▸ DO THIS
Leave out all pictures. Return exactly the lines from the top of the material through the line containing "from mathutils.geometry import".
* BEGIN *
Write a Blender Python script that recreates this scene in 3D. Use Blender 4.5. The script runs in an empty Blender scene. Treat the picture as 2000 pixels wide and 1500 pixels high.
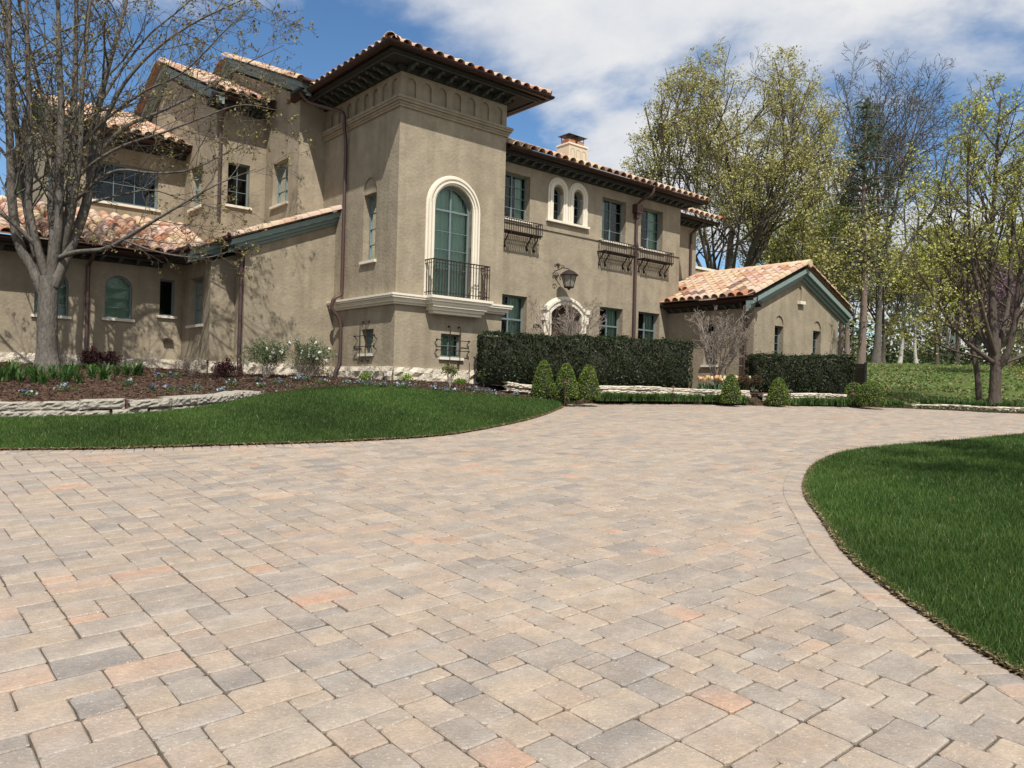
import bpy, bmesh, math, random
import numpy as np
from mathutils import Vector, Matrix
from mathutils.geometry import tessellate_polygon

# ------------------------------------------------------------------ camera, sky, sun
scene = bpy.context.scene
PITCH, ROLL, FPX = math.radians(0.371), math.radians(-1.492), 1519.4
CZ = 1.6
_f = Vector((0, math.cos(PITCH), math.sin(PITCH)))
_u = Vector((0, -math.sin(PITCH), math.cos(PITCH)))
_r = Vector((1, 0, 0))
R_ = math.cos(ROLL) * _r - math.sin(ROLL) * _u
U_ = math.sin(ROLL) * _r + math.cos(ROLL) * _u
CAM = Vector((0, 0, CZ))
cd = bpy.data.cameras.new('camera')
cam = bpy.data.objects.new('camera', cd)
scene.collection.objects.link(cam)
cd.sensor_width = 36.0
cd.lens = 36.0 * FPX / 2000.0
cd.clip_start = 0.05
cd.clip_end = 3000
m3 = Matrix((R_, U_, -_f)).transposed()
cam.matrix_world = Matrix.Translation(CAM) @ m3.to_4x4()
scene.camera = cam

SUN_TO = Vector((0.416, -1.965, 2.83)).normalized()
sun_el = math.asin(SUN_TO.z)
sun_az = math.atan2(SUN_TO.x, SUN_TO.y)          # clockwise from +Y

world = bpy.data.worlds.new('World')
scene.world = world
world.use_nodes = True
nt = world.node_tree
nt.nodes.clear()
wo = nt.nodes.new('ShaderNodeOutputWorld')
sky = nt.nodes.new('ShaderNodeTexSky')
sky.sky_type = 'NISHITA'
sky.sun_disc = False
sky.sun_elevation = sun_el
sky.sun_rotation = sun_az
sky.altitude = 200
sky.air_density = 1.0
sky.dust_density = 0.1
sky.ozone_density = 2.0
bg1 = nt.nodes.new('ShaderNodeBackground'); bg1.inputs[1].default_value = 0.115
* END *
▸ CORRECT ANSWER
Write a Blender Python script that recreates this scene in 3D. Use Blender 4.5. The script runs in an empty Blender scene. Treat the picture as 2000 pixels wide and 1500 pixels high.
import bpy, bmesh, math, random
import numpy as np
from mathutils import Vector, Matrix
from mathutils.geometry import tessellate_polygon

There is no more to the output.